Quotations
Somethings I've read that I like
MUCH more to be added!
"Sequentia: Dies Irae" translation from requiemsurvey.org
Quid sum miser tunc dicturus?
Quem patronum rogaturus,
Cum vix iustus sit securus?
What shall I, a wretch, say then?
To which protector shall I appeal
When even the just man is barely safe?
"What Power Art Thou" from by John Dryden from King Arthur, Act III by Henry Purcell:
What power art thou, who from below
Hast made me rise unwillingly and slow
From beds of everlasting snow?
See'st thou not how stiff and wondrous old
Far unfit to bear the bitter cold,
I can scarcely move or draw my breath?
Let me, let me freeze again to death
Portrait of of an Artist as a Young Man by James Joyce:
He did not want to play. He wanted to meet in the real world the unsubstantial image which his soul so constantly beheld.
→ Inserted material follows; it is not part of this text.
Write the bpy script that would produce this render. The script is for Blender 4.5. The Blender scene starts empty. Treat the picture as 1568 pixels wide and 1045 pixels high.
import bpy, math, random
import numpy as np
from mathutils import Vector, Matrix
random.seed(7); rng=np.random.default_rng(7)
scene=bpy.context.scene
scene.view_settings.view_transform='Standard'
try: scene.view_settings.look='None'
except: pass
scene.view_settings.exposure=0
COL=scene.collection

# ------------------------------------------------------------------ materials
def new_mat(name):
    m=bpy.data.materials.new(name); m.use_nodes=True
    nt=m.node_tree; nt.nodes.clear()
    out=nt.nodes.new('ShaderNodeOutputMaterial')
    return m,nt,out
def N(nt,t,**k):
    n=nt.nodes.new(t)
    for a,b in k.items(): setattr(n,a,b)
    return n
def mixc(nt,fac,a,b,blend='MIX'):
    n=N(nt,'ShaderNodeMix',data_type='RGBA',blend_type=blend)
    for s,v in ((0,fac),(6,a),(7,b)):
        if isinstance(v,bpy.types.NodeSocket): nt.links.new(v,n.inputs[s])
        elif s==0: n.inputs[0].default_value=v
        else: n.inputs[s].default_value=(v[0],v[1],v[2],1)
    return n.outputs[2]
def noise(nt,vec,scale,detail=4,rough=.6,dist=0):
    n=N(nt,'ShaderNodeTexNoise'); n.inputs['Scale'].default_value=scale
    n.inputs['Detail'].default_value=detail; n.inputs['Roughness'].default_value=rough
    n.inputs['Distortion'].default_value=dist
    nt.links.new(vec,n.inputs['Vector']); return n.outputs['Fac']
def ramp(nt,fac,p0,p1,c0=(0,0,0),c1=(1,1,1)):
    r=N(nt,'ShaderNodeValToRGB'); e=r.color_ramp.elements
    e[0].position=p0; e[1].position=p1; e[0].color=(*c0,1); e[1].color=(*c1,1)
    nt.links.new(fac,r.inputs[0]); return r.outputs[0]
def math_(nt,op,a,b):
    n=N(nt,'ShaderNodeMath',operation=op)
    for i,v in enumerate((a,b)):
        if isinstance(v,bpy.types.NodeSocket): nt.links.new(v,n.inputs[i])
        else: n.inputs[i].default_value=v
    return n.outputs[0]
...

He did not know where to seek it or how but a premonition which led him on told him that this image would, without any overt act of his, encounter him. They would meet quietly as if they had known each other and had made their tryst, perhaps at one of the gates or in some more secret place. They would be alone, surrounded by darkness and silence: and in that moment of supreme tenderness he would be transfigured. He would fade into something impalpable under her eyes and then in a moment, he would be transfigured. Weakness and timidity and inexperience would fall from him in that magic moment. (p.67)
His very brain was sick and powerless. He could scarcely interpret the letters of the signboards of the shops. By his monstrous way of life he seemed to have put himself beyond the limits of reality. Nothing moved him or spoke to him from the real world unless he heard in it an echo of the infuriated cries within him. He could respond to no earthly or human appeal, dumb and insensible to the call of summer and gladness and companionship, wearied and dejected by his father's voice. He could scarcely recognise as his own thoughts, and repeated slowly to himself:
—I am Stephen Dedalus. I am walking beside my father whose name is Simon Dedalus. We are in Cork, in Ireland. Cork is a city. Our room is in the Victoria Hotel. Victoria and Stephen and Simon. Simon and Stephen and Victoria. Names. (p. 98)
Excerpt from "The Confiteor of the Artist" from Paris Spleen by Charles Baudelaire translated by A. S. Kline:
How penetrating the end of the autumn days! Ah, penetrating to the point of pain! Because there are certain delicious sensations whose vagueness does not exclude intensity; and there is no sharper point than that of the Infinite.
The pure delight of drowning one’s gaze in the immensity of sky and sea! The solitude, the silence, the incomparable chastity of the azure, some little quivering sail on the horizon which by its smallness and isolation imitates my irremediable existence, the monotonous melody of the swell, all these things think through me, or I think through them (since, in the grandeur of reverie, the ‘I’ is soon lost)! They think, I say, but musically and picturesquely, without quibbles, without syllogisms, without deductions.